(3D scene scripts)
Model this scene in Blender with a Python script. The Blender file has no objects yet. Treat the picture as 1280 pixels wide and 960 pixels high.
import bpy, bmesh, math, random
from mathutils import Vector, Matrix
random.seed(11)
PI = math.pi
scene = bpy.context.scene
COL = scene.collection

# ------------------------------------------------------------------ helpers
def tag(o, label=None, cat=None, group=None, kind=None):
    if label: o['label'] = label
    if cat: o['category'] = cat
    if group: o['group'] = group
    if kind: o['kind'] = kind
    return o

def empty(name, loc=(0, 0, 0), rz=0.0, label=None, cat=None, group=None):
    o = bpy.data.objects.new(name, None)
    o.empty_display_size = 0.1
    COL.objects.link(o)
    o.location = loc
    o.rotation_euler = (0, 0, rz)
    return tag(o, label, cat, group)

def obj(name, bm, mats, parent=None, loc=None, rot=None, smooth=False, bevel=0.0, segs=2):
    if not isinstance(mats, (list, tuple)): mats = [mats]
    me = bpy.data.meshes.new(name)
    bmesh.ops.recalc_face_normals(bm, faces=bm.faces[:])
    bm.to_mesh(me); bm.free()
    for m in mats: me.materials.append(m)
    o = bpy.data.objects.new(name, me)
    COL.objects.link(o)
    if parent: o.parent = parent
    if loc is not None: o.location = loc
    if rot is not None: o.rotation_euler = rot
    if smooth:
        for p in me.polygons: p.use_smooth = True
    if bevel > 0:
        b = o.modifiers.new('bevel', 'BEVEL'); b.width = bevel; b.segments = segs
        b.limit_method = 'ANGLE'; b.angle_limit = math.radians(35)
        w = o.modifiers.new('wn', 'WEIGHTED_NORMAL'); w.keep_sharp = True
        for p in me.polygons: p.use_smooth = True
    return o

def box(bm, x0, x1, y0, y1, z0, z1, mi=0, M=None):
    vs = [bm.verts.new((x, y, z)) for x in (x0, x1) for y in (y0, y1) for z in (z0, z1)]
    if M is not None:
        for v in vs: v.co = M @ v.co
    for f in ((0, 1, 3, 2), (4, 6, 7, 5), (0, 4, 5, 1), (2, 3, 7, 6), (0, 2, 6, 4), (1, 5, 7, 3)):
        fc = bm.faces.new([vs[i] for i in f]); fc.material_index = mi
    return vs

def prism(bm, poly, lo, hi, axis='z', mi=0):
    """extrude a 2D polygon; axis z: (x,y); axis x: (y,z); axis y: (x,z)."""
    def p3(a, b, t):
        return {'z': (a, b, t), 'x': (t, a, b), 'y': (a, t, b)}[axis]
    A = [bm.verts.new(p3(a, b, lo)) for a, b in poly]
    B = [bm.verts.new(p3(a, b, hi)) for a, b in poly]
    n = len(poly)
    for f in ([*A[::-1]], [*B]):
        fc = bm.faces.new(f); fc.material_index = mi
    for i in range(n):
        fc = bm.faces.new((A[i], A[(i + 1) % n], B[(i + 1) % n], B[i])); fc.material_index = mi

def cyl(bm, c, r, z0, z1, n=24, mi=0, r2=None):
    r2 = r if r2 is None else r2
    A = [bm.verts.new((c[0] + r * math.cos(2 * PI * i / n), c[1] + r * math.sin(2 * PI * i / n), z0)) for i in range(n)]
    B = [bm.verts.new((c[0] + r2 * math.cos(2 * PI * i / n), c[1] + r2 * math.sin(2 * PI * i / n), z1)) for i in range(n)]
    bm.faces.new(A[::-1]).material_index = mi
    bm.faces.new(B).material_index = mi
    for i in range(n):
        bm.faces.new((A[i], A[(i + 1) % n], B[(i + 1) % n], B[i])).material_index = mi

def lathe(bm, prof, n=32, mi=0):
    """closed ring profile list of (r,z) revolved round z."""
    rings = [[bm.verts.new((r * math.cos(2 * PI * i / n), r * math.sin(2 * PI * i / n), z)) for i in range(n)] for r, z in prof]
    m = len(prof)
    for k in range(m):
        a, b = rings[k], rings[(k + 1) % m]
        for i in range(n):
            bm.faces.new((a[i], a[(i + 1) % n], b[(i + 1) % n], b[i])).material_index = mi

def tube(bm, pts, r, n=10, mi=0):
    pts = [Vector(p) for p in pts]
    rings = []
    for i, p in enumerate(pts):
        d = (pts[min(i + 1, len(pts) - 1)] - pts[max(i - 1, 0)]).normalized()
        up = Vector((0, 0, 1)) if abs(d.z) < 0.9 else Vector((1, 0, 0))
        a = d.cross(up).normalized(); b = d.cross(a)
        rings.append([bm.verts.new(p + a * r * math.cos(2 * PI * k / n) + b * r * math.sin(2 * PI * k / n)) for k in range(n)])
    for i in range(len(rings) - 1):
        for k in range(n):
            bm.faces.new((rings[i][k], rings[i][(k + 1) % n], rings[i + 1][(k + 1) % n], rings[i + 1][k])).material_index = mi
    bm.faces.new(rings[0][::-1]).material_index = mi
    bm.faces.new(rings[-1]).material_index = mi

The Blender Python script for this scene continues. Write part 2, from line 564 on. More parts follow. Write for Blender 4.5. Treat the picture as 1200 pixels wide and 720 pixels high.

▶ _TASK DESCRIPTION_: The data above must be returned in full, exactly as written.

▶ _ANSWER TO THE PROBLEM_:
Model this scene in Blender with a Python script. The Blender file has no objects yet. Treat the picture as 1280 pixels wide and 960 pixels high.
import bpy, bmesh, math, random
from mathutils import Vector, Matrix
random.seed(11)
PI = math.pi
scene = bpy.context.scene
COL = scene.collection

# ------------------------------------------------------------------ helpers
def tag(o, label=None, cat=None, group=None, kind=None):
    if label: o['label'] = label
    if cat: o['category'] = cat
    if group: o['group'] = group
    if kind: o['kind'] = kind
    return o

def empty(name, loc=(0, 0, 0), rz=0.0, label=None, cat=None, group=None):
    o = bpy.data.objects.new(name, None)
    o.empty_display_size = 0.1
    COL.objects.link(o)
    o.location = loc
    o.rotation_euler = (0, 0, rz)
    return tag(o, label, cat, group)

def obj(name, bm, mats, parent=None, loc=None, rot=None, smooth=False, bevel=0.0, segs=2):
    if not isinstance(mats, (list, tuple)): mats = [mats]
    me = bpy.data.meshes.new(name)
    bmesh.ops.recalc_face_normals(bm, faces=bm.faces[:])
    bm.to_mesh(me); bm.free()
    for m in mats: me.materials.append(m)
    o = bpy.data.objects.new(name, me)
    COL.objects.link(o)
    if parent: o.parent = parent
    if loc is not None: o.location = loc
    if rot is not None: o.rotation_euler = rot
    if smooth:
        for p in me.polygons: p.use_smooth = True
    if bevel > 0:
        b = o.modifiers.new('bevel', 'BEVEL'); b.width = bevel; b.segments = segs
        b.limit_method = 'ANGLE'; b.angle_limit = math.radians(35)
        w = o.modifiers.new('wn', 'WEIGHTED_NORMAL'); w.keep_sharp = True
        for p in me.polygons: p.use_smooth = True
    return o

def box(bm, x0, x1, y0, y1, z0, z1, mi=0, M=None):
    vs = [bm.verts.new((x, y, z)) for x in (x0, x1) for y in (y0, y1) for z in (z0, z1)]
    if M is not None:
        for v in vs: v.co = M @ v.co
    for f in ((0, 1, 3, 2), (4, 6, 7, 5), (0, 4, 5, 1), (2, 3, 7, 6), (0, 2, 6, 4), (1, 5, 7, 3)):
        fc = bm.faces.new([vs[i] for i in f]); fc.material_index = mi
    return vs

def prism(bm, poly, lo, hi, axis='z', mi=0):
    """extrude a 2D polygon; axis z: (x,y); axis x: (y,z); axis y: (x,z)."""
    def p3(a, b, t):
        return {'z': (a, b, t), 'x': (t, a, b), 'y': (a, t, b)}[axis]
    A = [bm.verts.new(p3(a, b, lo)) for a, b in poly]
    B = [bm.verts.new(p3(a, b, hi)) for a, b in poly]
    n = len(poly)
    for f in ([*A[::-1]], [*B]):
        fc = bm.faces.new(f); fc.material_index = mi
    for i in range(n):
        fc = bm.faces.new((A[i], A[(i + 1) % n], B[(i + 1) % n], B[i])); fc.material_index = mi

def cyl(bm, c, r, z0, z1, n=24, mi=0, r2=None):
    r2 = r if r2 is None else r2
    A = [bm.verts.new((c[0] + r * math.cos(2 * PI * i / n), c[1] + r * math.sin(2 * PI * i / n), z0)) for i in range(n)]
    B = [bm.verts.new((c[0] + r2 * math.cos(2 * PI * i / n), c[1] + r2 * math.sin(2 * PI * i / n), z1)) for i in range(n)]
    bm.faces.new(A[::-1]).material_index = mi
    bm.faces.new(B).material_index = mi
    for i in range(n):
        bm.faces.new((A[i], A[(i + 1) % n], B[(i + 1) % n], B[i])).material_index = mi

def lathe(bm, prof, n=32, mi=0):
    """closed ring profile list of (r,z) revolved round z."""
    rings = [[bm.verts.new((r * math.cos(2 * PI * i / n), r * math.sin(2 * PI * i / n), z)) for i in range(n)] for r, z in prof]
    m = len(prof)
    for k in range(m):
        a, b = rings[k], rings[(k + 1) % m]
        for i in range(n):
            bm.faces.new((a[i], a[(i + 1) % n], b[(i + 1) % n], b[i])).material_index = mi

def tube(bm, pts, r, n=10, mi=0):
    pts = [Vector(p) for p in pts]
    rings = []
    for i, p in enumerate(pts):
        d = (pts[min(i + 1, len(pts) - 1)] - pts[max(i - 1, 0)]).normalized()
        up = Vector((0, 0, 1)) if abs(d.z) < 0.9 else Vector((1, 0, 0))
        a = d.cross(up).normalized(); b = d.cross(a)
        rings.append([bm.verts.new(p + a * r * math.cos(2 * PI * k / n) + b * r * math.sin(2 * PI * k / n)) for k in range(n)])
    for i in range(len(rings) - 1):
        for k in range(n):
            bm.faces.new((rings[i][k], rings[i][(k + 1) % n], rings[i + 1][(k + 1) % n], rings[i + 1][k])).material_index = mi
    bm.faces.new(rings[0][::-1]).material_index = mi
    bm.faces.new(rings[-1]).material_index = mi

The Blender Python script for this scene continues. Write part 2, from line 564 on. More parts follow. Write for Blender 4.5. Treat the picture as 1200 pixels wide and 720 pixels high.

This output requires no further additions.